In that speech, Lincoln spoke to "the Southern people's" threat to break up the union unless their legal right to practice slavery was "at once admitted to as a conclusive and final rule of political action[.]" (emphasis added). Pointing out that the South's right to own slaves already had been legally adjudicated in its favor by the Supreme Court, Lincoln demanded:
[W]hat will satisfy them? Simply this: We must not only let them alone, but we must, somehow, convince them that we do let them alone. This, we know by experience, is no easy task. We have been trying to convince them from the very beginning of our organization, but with no success. In all our platforms and speeches we have constantly protested our purpose to let them alone; but this has had no tendency to convince them. Alike unavailing to convince them, is the fact that they have never detected a man of us in any attempt to disturb them.

These natural, and apparently adequate means all failing, what will convince them? This, and this only: cease to call slavery wrong, and join them in calling it right. And this must be done thoroughly -- done in acts as well as in words. Silence will not be tolerated -- we must pledge ourselves avowedly with them. Senator Douglas' new sedition law must be enacted and enforced, suppressing all declarations that slavery is wrong, whether made in politics, in presses, in pulpits, or in private. We must arrest and return their fugitive slaves with greedy pleasure. We must pull down our Free State constitutions. The whole atmosphere must be disinfected from all taint of opposition to slavery, before they will cease to believe that all their troubles proceed from us. (emphasis added).
In short, it was insufficient that the Southern States be left alone to continue the barbaric institution of slavery; what they demanded from their neighbors to the North was not mere tolerance of this institution, but active approval. Because they were unable to convince their Free State cousins that they should be lauded for buying, selling, and mercilessly exploiting other human beings for personal profit, they felt they had no choice but to go to war.

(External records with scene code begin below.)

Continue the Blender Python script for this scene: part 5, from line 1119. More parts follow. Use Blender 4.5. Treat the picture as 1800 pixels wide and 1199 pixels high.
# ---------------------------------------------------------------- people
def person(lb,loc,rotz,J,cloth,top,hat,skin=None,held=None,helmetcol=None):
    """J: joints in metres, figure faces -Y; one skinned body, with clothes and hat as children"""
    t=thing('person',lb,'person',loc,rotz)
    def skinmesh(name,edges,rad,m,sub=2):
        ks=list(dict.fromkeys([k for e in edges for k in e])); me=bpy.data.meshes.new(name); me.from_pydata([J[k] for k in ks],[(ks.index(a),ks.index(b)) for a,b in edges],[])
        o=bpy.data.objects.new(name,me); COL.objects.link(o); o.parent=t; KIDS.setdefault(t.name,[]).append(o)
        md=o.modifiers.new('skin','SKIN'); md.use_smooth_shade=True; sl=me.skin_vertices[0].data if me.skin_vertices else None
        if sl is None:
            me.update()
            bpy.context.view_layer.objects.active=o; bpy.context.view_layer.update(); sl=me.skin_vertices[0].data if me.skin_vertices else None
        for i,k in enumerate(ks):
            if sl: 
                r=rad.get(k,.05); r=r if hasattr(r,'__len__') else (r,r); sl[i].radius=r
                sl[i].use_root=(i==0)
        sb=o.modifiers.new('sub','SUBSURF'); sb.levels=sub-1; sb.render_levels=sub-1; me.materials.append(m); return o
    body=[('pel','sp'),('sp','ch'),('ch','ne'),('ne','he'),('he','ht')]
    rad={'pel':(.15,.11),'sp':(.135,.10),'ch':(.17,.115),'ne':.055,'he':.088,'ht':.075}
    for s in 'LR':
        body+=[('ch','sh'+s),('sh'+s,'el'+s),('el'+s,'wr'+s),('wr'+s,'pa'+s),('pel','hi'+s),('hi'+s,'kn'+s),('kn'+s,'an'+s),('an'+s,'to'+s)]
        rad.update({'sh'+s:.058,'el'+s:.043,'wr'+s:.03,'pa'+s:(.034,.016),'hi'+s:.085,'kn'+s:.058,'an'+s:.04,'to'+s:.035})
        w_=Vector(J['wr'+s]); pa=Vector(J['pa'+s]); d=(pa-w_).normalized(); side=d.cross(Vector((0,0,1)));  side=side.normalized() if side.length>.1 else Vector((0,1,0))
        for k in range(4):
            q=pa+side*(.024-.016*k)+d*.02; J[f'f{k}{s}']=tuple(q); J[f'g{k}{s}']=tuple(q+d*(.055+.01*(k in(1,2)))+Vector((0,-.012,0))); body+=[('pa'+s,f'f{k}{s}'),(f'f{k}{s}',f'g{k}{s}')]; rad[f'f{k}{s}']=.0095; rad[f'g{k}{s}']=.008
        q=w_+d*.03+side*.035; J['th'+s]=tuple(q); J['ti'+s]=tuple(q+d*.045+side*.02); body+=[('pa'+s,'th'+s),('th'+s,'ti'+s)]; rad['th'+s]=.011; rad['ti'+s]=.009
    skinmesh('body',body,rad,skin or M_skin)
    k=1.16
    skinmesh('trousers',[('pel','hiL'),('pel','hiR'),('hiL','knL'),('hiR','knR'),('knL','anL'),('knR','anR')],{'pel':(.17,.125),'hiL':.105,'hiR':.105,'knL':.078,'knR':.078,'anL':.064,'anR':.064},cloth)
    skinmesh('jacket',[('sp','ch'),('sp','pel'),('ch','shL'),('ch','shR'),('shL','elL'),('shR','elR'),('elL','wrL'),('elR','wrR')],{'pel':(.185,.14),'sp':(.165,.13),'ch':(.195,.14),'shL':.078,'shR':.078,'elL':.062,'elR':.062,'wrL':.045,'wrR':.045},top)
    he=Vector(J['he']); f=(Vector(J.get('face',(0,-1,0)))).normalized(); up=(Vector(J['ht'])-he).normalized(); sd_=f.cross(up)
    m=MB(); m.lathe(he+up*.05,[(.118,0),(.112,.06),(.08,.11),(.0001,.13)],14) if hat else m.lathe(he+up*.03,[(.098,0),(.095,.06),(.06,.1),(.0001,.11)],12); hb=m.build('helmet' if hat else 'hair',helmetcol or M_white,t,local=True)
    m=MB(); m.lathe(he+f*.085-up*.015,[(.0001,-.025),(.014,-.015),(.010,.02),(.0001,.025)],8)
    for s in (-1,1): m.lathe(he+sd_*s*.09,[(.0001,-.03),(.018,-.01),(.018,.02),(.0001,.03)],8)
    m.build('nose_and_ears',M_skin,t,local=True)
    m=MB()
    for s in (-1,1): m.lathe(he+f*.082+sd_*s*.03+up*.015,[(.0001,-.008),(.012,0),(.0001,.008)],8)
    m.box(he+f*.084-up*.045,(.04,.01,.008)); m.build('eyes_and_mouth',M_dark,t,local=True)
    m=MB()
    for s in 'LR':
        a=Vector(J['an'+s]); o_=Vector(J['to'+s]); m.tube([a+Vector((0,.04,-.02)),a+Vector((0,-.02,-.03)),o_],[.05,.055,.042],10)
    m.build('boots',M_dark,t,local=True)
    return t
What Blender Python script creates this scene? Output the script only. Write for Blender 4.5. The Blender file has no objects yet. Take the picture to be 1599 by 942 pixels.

That excerpt from Lincoln's speech has stayed with me ever since I read it for the first time over at Digby's. I think of it every time I'm confronted by people with whom I disagree and who seem to take it as a personal insult that I might disagree with them. And I think about it when I see political actors -- like the banksters on Wall Street -- who would seem to have more than even the most self-regarding, greedy bastard imaginable might ever want, but who also seem to be perpetually whining that people aren't being nice enough to them.